Emerging at the tail end of the 1990s neo-noir era, Bound reorients this homophobic angst by replacing the fatale’s threat of violence to the family with recognition of the violence of the family—or, in this instance, “the family.” In substituting the mafia for the more literal nuclear families of past noirs, male supremacy’s dependence on the heteropatriarchal family unit is made explicit. Bound’s “family” is a male-centric sphere that keeps men’s pockets full and relies on violent policing to ensure its futurity. After an employee named Shelly skims roughly $2.1 million off of their profits, the family cuts his fingers off, one by one, with pliers; Violet will later narrowly avoid the same fate.

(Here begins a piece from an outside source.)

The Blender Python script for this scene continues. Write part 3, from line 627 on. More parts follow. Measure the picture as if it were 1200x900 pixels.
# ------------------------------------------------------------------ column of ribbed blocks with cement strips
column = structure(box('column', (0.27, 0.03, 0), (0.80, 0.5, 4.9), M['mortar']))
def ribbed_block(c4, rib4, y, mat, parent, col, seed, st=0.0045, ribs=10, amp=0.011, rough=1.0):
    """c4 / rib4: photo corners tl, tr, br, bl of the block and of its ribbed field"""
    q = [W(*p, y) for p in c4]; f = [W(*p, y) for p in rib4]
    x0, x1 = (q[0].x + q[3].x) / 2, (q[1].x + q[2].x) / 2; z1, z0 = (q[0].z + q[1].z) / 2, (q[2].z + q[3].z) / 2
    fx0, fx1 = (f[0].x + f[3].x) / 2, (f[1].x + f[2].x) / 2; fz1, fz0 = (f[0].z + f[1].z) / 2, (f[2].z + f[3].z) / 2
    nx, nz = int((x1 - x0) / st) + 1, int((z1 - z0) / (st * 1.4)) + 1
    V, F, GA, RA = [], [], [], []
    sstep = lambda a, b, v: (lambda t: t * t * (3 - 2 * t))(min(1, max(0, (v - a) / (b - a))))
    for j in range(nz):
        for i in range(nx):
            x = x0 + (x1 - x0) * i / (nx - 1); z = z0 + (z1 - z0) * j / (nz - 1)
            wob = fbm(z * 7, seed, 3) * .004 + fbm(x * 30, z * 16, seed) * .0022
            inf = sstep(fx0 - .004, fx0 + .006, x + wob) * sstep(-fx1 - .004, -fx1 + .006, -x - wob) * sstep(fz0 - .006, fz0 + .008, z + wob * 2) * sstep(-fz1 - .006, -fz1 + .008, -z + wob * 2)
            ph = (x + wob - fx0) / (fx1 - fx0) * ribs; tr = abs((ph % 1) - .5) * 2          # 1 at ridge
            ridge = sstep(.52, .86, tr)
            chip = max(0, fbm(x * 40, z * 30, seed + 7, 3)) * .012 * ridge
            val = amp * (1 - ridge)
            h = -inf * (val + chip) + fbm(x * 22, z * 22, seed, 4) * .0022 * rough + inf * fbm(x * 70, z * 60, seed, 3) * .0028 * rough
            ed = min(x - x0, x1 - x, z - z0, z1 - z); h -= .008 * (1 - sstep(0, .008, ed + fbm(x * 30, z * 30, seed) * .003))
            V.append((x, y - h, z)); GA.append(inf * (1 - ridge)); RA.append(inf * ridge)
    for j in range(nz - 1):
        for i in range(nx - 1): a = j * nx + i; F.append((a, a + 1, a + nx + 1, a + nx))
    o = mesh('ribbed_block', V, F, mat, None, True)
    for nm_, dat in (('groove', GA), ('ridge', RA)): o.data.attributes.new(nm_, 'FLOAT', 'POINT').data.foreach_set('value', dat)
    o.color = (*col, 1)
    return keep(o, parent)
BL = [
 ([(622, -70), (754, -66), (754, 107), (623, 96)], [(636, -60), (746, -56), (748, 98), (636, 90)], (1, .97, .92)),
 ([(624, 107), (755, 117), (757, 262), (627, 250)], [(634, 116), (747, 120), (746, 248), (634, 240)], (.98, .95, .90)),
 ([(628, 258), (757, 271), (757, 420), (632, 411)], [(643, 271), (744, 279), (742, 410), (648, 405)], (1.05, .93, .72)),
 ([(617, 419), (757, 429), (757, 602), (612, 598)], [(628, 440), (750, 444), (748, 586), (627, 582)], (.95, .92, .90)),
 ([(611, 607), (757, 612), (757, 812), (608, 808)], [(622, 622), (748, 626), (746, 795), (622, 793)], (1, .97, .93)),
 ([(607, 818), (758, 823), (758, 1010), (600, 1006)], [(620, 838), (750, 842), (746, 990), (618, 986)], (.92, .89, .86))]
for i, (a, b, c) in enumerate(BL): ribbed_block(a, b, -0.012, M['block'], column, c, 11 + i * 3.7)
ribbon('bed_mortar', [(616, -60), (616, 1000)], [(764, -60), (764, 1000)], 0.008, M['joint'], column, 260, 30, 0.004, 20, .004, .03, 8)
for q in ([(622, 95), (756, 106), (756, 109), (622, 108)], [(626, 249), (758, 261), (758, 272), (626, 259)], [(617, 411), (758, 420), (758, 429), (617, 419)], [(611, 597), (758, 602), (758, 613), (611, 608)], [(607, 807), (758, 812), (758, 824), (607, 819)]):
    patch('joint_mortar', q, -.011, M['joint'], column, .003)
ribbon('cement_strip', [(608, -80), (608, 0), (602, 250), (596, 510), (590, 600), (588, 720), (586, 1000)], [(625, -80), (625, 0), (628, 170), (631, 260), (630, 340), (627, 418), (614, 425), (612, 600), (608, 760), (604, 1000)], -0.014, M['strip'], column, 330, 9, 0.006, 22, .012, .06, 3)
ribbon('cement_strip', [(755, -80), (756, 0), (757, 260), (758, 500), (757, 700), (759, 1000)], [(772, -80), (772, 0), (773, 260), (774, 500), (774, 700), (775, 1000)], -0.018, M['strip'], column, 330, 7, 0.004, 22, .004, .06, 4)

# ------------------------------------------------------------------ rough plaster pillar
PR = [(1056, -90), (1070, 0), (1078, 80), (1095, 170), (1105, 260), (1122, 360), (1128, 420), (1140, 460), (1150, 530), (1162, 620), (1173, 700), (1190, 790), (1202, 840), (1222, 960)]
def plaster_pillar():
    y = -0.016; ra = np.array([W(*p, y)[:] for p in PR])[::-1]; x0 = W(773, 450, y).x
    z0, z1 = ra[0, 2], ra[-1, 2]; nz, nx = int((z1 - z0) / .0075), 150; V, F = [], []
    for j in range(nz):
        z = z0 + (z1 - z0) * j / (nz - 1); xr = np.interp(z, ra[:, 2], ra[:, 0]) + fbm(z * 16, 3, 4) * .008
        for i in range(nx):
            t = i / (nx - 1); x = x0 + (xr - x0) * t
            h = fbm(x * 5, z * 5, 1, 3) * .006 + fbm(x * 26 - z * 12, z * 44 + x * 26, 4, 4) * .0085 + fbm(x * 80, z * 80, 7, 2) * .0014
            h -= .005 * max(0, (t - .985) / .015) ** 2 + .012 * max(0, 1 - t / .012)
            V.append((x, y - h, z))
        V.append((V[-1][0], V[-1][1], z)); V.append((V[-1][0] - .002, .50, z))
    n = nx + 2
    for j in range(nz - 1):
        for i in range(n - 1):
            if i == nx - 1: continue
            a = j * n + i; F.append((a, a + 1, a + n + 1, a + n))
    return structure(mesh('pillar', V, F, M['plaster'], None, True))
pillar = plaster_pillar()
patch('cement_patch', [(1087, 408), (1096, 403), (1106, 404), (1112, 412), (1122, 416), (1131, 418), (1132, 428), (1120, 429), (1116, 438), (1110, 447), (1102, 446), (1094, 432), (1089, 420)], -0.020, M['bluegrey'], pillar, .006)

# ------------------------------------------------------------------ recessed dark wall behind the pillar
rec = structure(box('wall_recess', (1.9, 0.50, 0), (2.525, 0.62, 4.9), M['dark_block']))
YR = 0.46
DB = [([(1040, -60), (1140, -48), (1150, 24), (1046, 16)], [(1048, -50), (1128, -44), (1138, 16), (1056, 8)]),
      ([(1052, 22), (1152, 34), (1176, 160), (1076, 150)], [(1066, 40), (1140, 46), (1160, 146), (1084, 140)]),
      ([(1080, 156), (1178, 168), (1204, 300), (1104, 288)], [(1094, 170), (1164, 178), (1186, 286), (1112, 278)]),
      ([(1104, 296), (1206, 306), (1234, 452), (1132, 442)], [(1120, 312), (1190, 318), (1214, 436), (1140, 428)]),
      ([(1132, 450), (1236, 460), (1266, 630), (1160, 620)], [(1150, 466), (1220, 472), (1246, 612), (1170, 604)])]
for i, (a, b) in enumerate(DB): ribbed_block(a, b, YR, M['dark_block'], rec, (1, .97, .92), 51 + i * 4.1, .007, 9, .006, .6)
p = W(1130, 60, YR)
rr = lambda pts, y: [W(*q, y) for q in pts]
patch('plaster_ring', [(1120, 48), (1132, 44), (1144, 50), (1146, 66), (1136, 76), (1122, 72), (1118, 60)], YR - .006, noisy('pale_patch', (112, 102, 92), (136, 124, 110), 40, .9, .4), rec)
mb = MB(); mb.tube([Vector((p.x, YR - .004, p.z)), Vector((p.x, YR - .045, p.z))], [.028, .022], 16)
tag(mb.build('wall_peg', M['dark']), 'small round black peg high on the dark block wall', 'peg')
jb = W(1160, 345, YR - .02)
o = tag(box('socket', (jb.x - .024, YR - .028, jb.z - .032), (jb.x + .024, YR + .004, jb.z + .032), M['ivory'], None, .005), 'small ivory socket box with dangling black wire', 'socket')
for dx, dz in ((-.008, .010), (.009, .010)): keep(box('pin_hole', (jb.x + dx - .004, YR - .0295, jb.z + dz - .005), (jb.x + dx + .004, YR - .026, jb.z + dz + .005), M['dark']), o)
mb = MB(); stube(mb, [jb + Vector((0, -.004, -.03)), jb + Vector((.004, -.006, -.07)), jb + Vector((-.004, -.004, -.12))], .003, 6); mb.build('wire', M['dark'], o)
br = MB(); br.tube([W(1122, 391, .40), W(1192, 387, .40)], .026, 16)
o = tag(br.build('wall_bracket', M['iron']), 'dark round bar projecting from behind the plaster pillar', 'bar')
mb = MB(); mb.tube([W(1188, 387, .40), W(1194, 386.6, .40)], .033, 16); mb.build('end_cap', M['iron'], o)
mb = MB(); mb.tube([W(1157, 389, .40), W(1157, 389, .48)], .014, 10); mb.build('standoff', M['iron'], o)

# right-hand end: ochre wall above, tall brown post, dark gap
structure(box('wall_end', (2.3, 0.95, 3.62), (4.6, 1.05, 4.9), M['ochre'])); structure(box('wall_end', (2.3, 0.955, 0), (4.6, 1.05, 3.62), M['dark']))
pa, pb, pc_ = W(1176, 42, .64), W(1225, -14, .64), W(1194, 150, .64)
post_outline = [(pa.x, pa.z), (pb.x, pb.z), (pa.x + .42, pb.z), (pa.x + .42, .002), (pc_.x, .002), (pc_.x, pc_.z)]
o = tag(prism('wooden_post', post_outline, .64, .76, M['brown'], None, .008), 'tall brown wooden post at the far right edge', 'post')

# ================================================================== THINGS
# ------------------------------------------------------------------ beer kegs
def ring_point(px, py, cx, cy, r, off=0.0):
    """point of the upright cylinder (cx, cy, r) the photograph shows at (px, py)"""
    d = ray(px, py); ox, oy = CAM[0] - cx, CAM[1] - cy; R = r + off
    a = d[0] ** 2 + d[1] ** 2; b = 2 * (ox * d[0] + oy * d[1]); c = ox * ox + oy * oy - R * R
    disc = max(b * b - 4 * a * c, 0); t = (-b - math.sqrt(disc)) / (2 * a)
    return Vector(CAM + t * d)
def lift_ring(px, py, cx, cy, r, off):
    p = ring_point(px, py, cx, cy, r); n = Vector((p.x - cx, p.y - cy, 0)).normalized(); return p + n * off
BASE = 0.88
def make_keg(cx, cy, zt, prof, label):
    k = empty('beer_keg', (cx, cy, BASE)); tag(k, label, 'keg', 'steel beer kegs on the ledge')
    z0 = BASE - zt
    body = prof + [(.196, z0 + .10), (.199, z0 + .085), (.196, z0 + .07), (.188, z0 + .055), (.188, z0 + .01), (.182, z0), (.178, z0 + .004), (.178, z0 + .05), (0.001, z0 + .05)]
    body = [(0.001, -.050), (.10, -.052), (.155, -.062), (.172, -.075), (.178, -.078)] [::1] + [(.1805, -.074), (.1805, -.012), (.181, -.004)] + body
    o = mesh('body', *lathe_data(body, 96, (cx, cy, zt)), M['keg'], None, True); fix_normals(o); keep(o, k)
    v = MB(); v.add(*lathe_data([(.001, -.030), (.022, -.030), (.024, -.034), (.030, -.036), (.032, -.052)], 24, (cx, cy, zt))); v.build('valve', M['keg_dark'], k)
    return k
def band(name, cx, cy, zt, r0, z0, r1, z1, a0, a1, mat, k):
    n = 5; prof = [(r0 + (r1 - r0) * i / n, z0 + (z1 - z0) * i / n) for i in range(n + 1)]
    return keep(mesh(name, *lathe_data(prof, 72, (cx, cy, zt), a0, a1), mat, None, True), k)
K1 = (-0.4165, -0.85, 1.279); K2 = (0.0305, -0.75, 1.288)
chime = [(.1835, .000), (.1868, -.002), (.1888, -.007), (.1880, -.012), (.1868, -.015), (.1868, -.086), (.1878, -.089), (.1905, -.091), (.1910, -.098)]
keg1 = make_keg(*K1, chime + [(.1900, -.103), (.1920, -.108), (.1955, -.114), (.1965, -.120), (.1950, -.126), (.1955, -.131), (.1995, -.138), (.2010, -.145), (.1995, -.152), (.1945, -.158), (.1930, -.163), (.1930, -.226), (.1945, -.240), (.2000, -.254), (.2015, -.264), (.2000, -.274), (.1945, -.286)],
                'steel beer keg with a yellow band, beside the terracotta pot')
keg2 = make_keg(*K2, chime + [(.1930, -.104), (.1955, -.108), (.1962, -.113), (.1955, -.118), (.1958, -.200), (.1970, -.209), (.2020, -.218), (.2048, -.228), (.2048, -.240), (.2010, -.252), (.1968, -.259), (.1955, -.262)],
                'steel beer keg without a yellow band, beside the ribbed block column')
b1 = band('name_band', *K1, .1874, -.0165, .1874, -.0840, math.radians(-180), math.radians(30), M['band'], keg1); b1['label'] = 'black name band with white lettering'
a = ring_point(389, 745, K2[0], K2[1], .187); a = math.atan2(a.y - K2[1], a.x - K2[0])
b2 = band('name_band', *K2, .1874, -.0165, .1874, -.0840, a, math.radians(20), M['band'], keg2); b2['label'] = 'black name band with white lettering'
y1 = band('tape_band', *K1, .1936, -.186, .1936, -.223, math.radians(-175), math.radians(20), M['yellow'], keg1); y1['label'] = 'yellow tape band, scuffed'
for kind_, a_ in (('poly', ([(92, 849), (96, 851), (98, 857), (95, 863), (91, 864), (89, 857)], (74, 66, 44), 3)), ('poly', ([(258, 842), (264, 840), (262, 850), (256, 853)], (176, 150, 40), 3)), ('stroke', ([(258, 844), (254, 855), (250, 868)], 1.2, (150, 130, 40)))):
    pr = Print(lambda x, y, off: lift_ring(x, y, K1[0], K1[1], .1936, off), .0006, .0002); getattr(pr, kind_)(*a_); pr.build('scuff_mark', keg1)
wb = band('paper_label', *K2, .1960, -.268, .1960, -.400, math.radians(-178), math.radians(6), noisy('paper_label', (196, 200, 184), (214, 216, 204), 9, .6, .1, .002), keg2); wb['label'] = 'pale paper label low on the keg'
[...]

Excluded from a family of fathers and brothers, the women of Bound are left with limited options for accessing capital. Violet represents one available avenue, depending on her relationship with her boyfriend Caesar for financial security. Corky, who seeks to separate herself as cleanly as possible from the family by virtue of her out-lesbian status (signaled by her overtly butch appearance), still can’t avoid economic implication with the mob; upon meeting her, Caesar stuffs money into Corky’s hand and tells her, “Welcome to the family.” While Corky’s approach gives her slightly more freedom than Violet’s, it’s also not without risks. Lacking the protection of an established criminal syndicate, Corky is more vulnerable to arrest. At the start of the film, she’s just been released from a five-year stint in prison for, as she puts it, “the redistribution of wealth.” As Kelly Oliver and Benigno Trigo have pointed out in “Make it Real: Bound’s Way Out,” it’s no coincidence that Corky’s prison sentence and Violet’s relationship with Caesar have each lasted five years.[iii] Life for women under the patriarchy has always been a series of compromises and trade-offs. As Violet tells Corky: “We make our own choices, we pay our own prices. I think we’re more alike than you care to admit.”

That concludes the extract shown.